European Central Bank Pumps $500 Billion into Banking Systems

By Mike Caggeso
Associate Editor

Seeking to loosen global credit markets, the European Central Bank (ECB) pumped $501.5 billion into banks yesterday (Tuesday), adding liquidity and easing the cost of lending.

The rate for two-week loans dropped 50 basis points to 4.45%. That rate had spiked to 5.28% in the past two weeks, as banks froze cash anticipating a continued credit squeeze until the end of the year, the International Herald Tribune reported. Rates for one- and three-month loans also dropped.

"These are strong-arm tactics intended to show the market they're seriously committed to breaking the deadlock," Marc Ostwald, a fixed-income strategist at Insinger de Beaufort Holdings SA in London, told Bloomberg News. "The ECB is helping to bankroll banks out of a problem that they themselves created."

The cash injection marks the second time in two weeks that central banks intervened to save lenders from the continued credit fallout. Last week, U.S. Federal Reserve Chairman Ben S. Bernanke cut the Fed's key interest rate 25 basis points to 4.25% - the third rate cut in four months. The Fed followed up yesterday (Tuesday) with stricter rules to stop subprime mortgage lenders from doling out loans to unqualified borrowers.

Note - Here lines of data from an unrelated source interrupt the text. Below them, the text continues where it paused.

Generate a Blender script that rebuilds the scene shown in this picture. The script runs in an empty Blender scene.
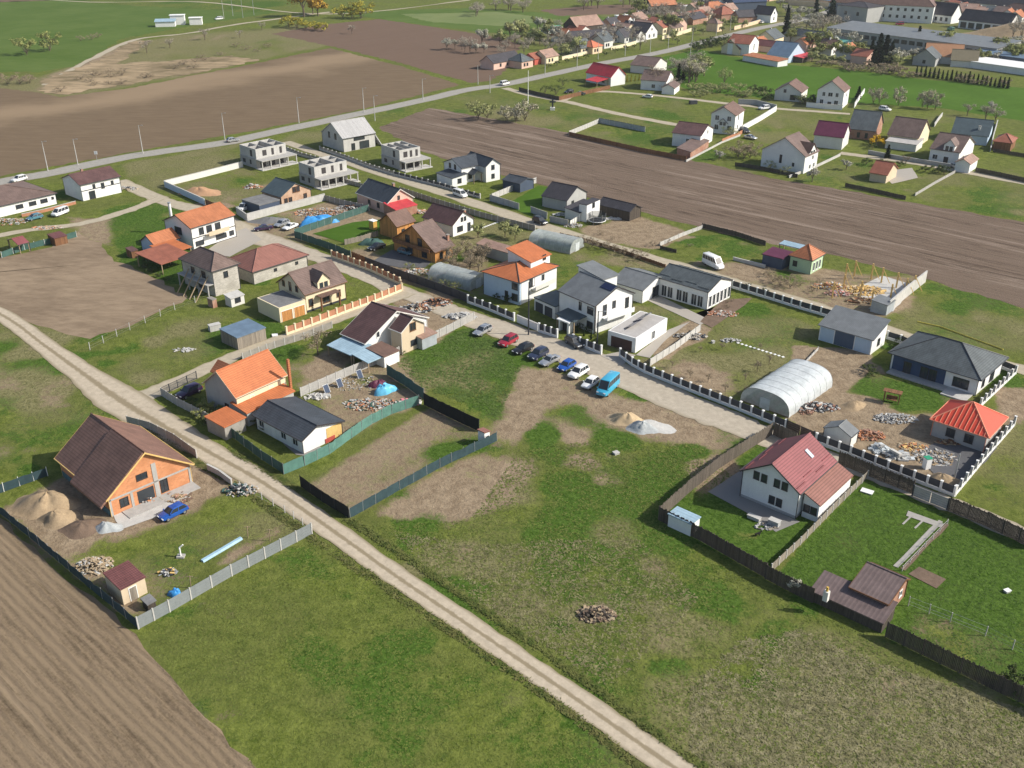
import bpy, bmesh, math, random
import numpy as np
from mathutils import Vector, Matrix
C = bpy.context.scene.collection
S = bpy.context.scene
PI = math.pi
R = math.radians
# ---------------- camera, sky, sun, exposure ----------------
CAM_H, FPX, TILT = 80.0, 1000.0, R(27.0)
cd = bpy.data.cameras.new('camera'); cam = bpy.data.objects.new('camera', cd); C.objects.link(cam)
cam.location = (0, 0, CAM_H); cam.rotation_euler = (PI/2 - TILT, 0, 0)
cd.sensor_width = 36; cd.lens = 36*FPX/1024; cd.clip_start = 1; cd.clip_end = 9000
S.camera = cam
SUN_EL, SUN_AZ = R(36), R(96)          # azimuth clockwise from +Y
sd = Vector((math.sin(SUN_AZ)*math.cos(SUN_EL), math.cos(SUN_AZ)*math.cos(SUN_EL), math.sin(SUN_EL)))
w = bpy.data.worlds.new('World'); S.world = w; w.use_nodes = True
nt = w.node_tree; bg = nt.nodes['Background']
sky = nt.nodes.new('ShaderNodeTexSky'); sky.sky_type = 'NISHITA'; sky.sun_disc = False
sky.sun_elevation = SUN_EL; sky.sun_rotation = SUN_AZ; sky.dust_density = 2.0; sky.air_density = 1.0
nt.links.new(sky.outputs[0], bg.inputs[0]); bg.inputs[1].default_value = 0.12
sl = bpy.data.lights.new('sun', 'SUN'); sl.energy = 4.8; sl.angle = R(0.6); sl.color = (1.0, 0.945, 0.85)
so = bpy.data.objects.new('sun', sl); C.objects.link(so); so.rotation_euler = sd.to_track_quat('Z', 'Y').to_euler(); so.location = sd*400
vs = S.view_settings; vs.view_transform = 'Standard'; vs.look = 'None'; vs.exposure = 0.28; vs.gamma = 1.0; vs.use_curve_mapping = False
S.render.resolution_x, S.render.resolution_y = 1024, 768

# ---------------- pixel <-> world helpers (survey of the place) ----------------
_c, _s = math.cos(TILT), math.sin(TILT)
def P(px, py, z=0.0):
    u, v = (px-512)/FPX, (384-py)/FPX
    d = (u, _c+v*_s, -_s+v*_c); t = (CAM_H-z)/-d[2]
    return Vector((d[0]*t, d[1]*t, z))
def PROJ(p):
    x, y, z = p[0], p[1], p[2]-CAM_H
    f = y*_c - z*_s; u = y*_s + z*_c
    return 512+FPX*x/f, 384-FPX*u/f
def height_at(x, y, py):
    a, b = -5.0, 40.0
    for _ in range(40):
        m = (a+b)/2
        if PROJ((x, y, m))[1] > py: a = m
        else: b = m
    return a
rnd = random.Random(7)

# ---------------- mesh builder ----------------
class MB:
    def __init__(s): s.v = []; s.f = []; s.m = []
    def face(s, pts, m=0):
        i = len(s.v); s.v += [tuple(p) for p in pts]; s.f.append(list(range(i, i+len(pts)))); s.m.append(m); return s
    def box(s, x0, x1, y0, y1, z0, z1, m=0, T=None):
        c = [(x0,y0,z0),(x1,y0,z0),(x1,y1,z0),(x0,y1,z0),(x0,y0,z1),(x1,y0,z1),(x1,y1,z1),(x0,y1,z1)]
        if T is not None: c = [tuple(T @ Vector(p)) for p in c]
        i = len(s.v); s.v += c
        for q in ((0,3,2,1),(4,5,6,7),(0,1,5,4),(1,2,6,5),(2,3,7,6),(3,0,4,7)): s.f.append([i+k for k in q]); s.m.append(m)
        return s
    def hexa(s, lo, hi, m=0):
        "lo, hi: 4 points each, counter-clockwise seen from above"
        i = len(s.v); s.v += [tuple(p) for p in lo]+[tuple(p) for p in hi]
        for q in ((0,3,2,1),(4,5,6,7),(0,1,5,4),(1,2,6,5),(2,3,7,6),(3,0,4,7)): s.f.append([i+k for k in q]); s.m.append(m)
        return s
    def prism(s, poly, a0, a1, fn, m=0):
        "poly: 2-D outline (ccw seen along -axis), fn(a, p) -> 3-D"
        n = len(poly); i = len(s.v)
        s.v += [tuple(fn(a0, p)) for p in poly]+[tuple(fn(a1, p)) for p in poly]
        s.f.append([i+k for k in range(n)]); s.m.append(m)
        s.f.append([i+n+k for k in reversed(range(n))]); s.m.append(m)
        for k in range(n):
            s.f.append([i+k, i+n+k, i+n+(k+1) % n, i+(k+1) % n]); s.m.append(m)
        return s
    def tube(s, a, b, r0, r1=None, n=6, m=0):
        a, b = Vector(a), Vector(b); r1 = r0 if r1 is None else r1
        d = (b-a).normalized(); x = d.orthogonal().normalized(); y = d.cross(x)
        i = len(s.v)
        for p, r in ((a, r0), (b, r1)):
            for k in range(n):
                t = 2*PI*k/n; s.v.append(tuple(p+x*(r*math.cos(t))+y*(r*math.sin(t))))
        for k in range(n):
            s.f.append([i+k, i+(k+1) % n, i+n+(k+1) % n, i+n+k]); s.m.append(m)
        s.f.append([i+k for k in reversed(range(n))]); s.m.append(m)
        s.f.append([i+n+k for k in range(n)]); s.m.append(m)
        return s
    def build(s, name, mats, parent=None, smooth=False, fix=True):
        return link(name, s.mesh(name, mats, smooth, fix), parent)
    def mesh(s, name, mats, smooth=False, fix=True):
        me = bpy.data.meshes.new(name); me.from_pydata(s.v, [], s.f)
        if not isinstance(mats, (list, tuple)): mats = [mats]
        for q in mats: me.materials.append(q)
        me.polygons.foreach_set('material_index', s.m)
        if fix:
            bm = bmesh.new(); bm.from_mesh(me); bmesh.ops.remove_doubles(bm, verts=bm.verts, dist=1e-5)
            bmesh.ops.recalc_face_normals(bm, faces=bm.faces); bm.to_mesh(me); bm.free()
        autouv(me)
        if smooth: me.polygons.foreach_set('use_smooth', [True]*len(me.polygons))
        return me
def autouv(me):
    n = len(me.loops)
    if n == 0: return
    uv = me.uv_layers.new(name='UVMap')
    out = np.zeros((n, 2), dtype=np.float32); vv = me.vertices
    for p in me.polygons:
        nn = p.normal
        t = Vector((-nn.y, nn.x, 0))
        t = Vector((1, 0, 0)) if t.length < 1e-4 else t.normalized()
        b = nn.cross(t)
        for li in p.loop_indices:
            co = vv[me.loops[li].vertex_index].co
            out[li] = (co.dot(t), co.dot(b))
    uv.data.foreach_set('uv', out.ravel())
def link(name, me, parent=None):
    o = bpy.data.objects.new(name, me); C.objects.link(o)
    if parent is not None: o.parent = parent
    return o
def tag(o, label, cat, group=None, kind=None):
    if label: o['label'] = label
    if cat: o['category'] = cat
    if group: o['group'] = group
    if kind: o['kind'] = kind
    return o
def thing(name, label, cat, loc=(0, 0, 0), rz=0, group=None):
    o = bpy.data.objects.new(name, None); o.empty_display_size = .5; C.objects.link(o)
    o.location = loc; o.rotation_euler = (0, 0, rz)
    return tag(o, label, cat, group)
def copy_tree(o, parent=None):
    c = o.copy(); C.objects.link(c)
    if parent is not None: c.parent = parent
    for ch in list(o.children): copy_tree(ch, c)
    return c
ORD = ['first','second','third','fourth','fifth','sixth','seventh','eighth','ninth','tenth','eleventh','twelfth','thirteenth','fourteenth','fifteenth','sixteenth','seventeenth','eighteenth','nineteenth','twentieth','twenty-first','twenty-second','twenty-third','twenty-fourth','twenty-fifth','twenty-sixth','twenty-seventh','twenty-eighth','twenty-ninth','thirtieth']
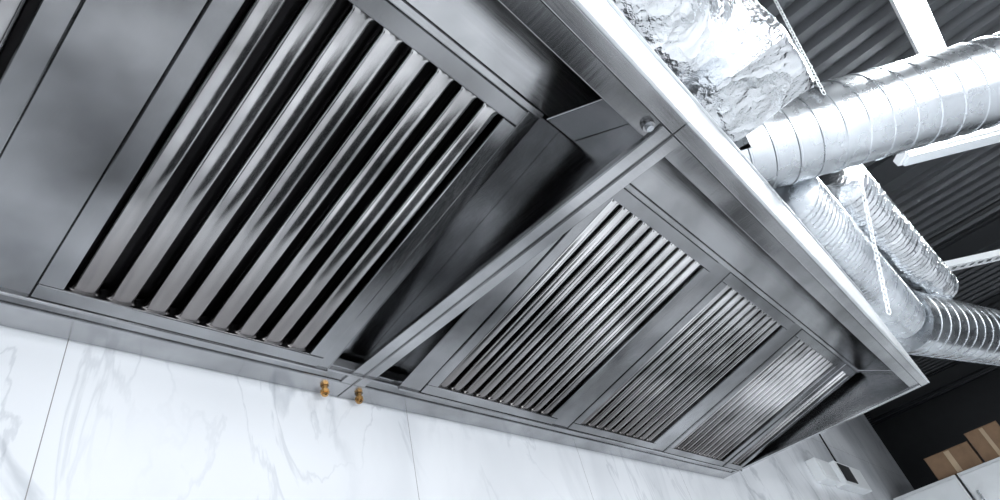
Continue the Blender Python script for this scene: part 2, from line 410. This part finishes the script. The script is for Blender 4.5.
def carton(x,y,z,w,d,h):
    E=empty('cardboard_box',(x,y,z))
    a=box('carton_body',x,x+d,y,y+w,z,z+h,M_card,E,.006)
    box('tape_strip',x-.0015,x-.0005,y+w*.44,y+w*.56,z+.01,z+h-.005,M_tape,E,0)
    box('lid_flap',x-.004,x+d+.004,y-.004,y+w+.004,z+h,z+h+.006,M_card,E,0)
carton(7.05,-.94,2.182,.44,.4,.23); carton(7.05,-1.27,2.182,.31,.4,.3); carton(7.05,-1.95,2.182,.5,.4,.3)
# unseen worktops and ranges, added for light and dark reflections in the hoods
M_lam=plain('unseen_pale_worktop',(.8,.81,.83),.3,0,.04)
def table(x0,x1):
    E=empty('unseen_worktop_table',((x0+x1)/2,-.45,.9)); 
    box('top',x0,x1,-.85,-.01,.86,.9,M_lam,E,.004); box('undershelf',x0+.05,x1-.05,-.8,-.05,.25,.27,M_sheet,E,.003)
    A=Acc()
    for x in (x0+.05,x1-.05):
        for y in (-.78,-.1): A.box(x-.02,x+.02,y-.02,y+.02,0,.86)
    A.obj('legs',M_sheet,E)
def rng_(x0,x1):
    E=empty('unseen_cooking_range',((x0+x1)/2,-.45,.9))
    box('body',x0,x1,-.85,-.02,.08,.9,M_dark,E,.006)
    A=Acc()
    k=x0+.05
    while k<x1-.05: A.box(k,k+.015,-.8,-.08,.902,.93); k+=.07
    A.obj('grates',M_black,E)
    A=Acc()
    for i in range(5):
        cx=x0+(x1-x0)*(i+.5)/5; A.box(cx-.02,cx+.02,-.875,-.852,.8,.84)
    A.obj('knobs',M_sheet,E,bevel=.006)
rng_(-2.4,-1.25); table(-1.24,-.25); rng_(-.24,.85); table(.86,1.9); rng_(1.91,2.7); table(2.71,4.2)

w=bpy.data.worlds.new('World'); scn.world=w; w.use_nodes=True
w.node_tree.nodes['Background'].inputs[0].default_value=(.6,.7,.8,1); w.node_tree.nodes['Background'].inputs[1].default_value=.1
area('added_fill_light',(-1.0,-5.6,1.7),(math.radians(90),0,0),5,2.2,205,(.96,.98,1))  # unseen fill light added to brighten the worktops and hood reflections

R=[(0.66589,-0.70939,-0.231),(0.34608,0.56801,-0.74672),(0.66093,0.41729,0.62373)]
r0=Vector(R[0]).normalized(); r2=Vector(R[2]); r2=(r2-r0*r2.dot(r0)).normalized(); up=-(r2.cross(r0)); 
up=up if up.dot(Vector(R[1]))<0 else -up
M=Matrix((r0,up,-r2)).transposed().to_4x4(); M.translation=Vector((-.863,-1.166,Z0-.768))
cam=bpy.data.cameras.new('Camera'); cam.sensor_width=36; cam.lens=585.2/1000*36; cam.clip_start=.02
co=bpy.data.objects.new('Camera',cam); co.matrix_world=M; scn.collection.objects.link(co); scn.camera=co
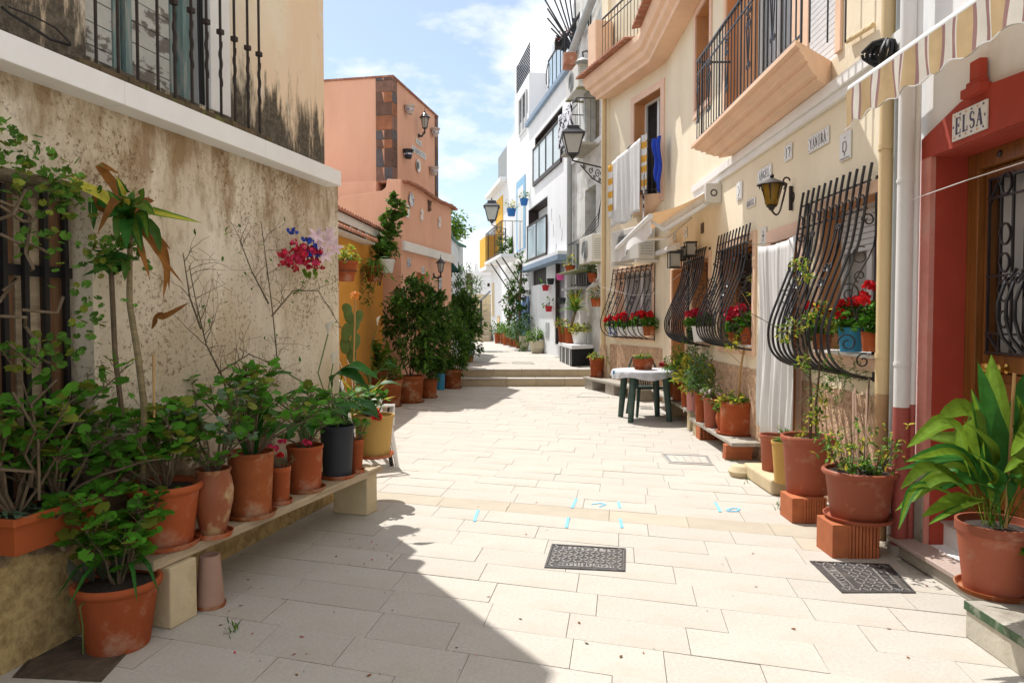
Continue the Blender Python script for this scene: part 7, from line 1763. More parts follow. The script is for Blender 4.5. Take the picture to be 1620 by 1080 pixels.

More pertinent to Europe's economy, the ECB's liquidity boost comes on the heels of a massive $10 billion write-down last week from UBS AG (UBS), Europe's fourth-largest bank.

Also last week, Forbes reported predictions that several other European banks will be facing write-downs: $4 billion for Deutsche Bank (DB), $3.2 billion for Societe Generale (SCGLY), $1.7 billion for Credit Argicole (CRARF), and a $1.4 billion write-down for Credit Suisse (CS).

And two weeks ago, Royal Bank of Scotland Group PLC (RBS), the U.K.'s second-biggest bank, announced it would write-down $3 billion.

If banks instill smarter lending habits and use this $500 billion wisely - and that's a big if, considering what happened this year - it will help to stabilize their balance sheets and regain the trust of stockholders and the ECB.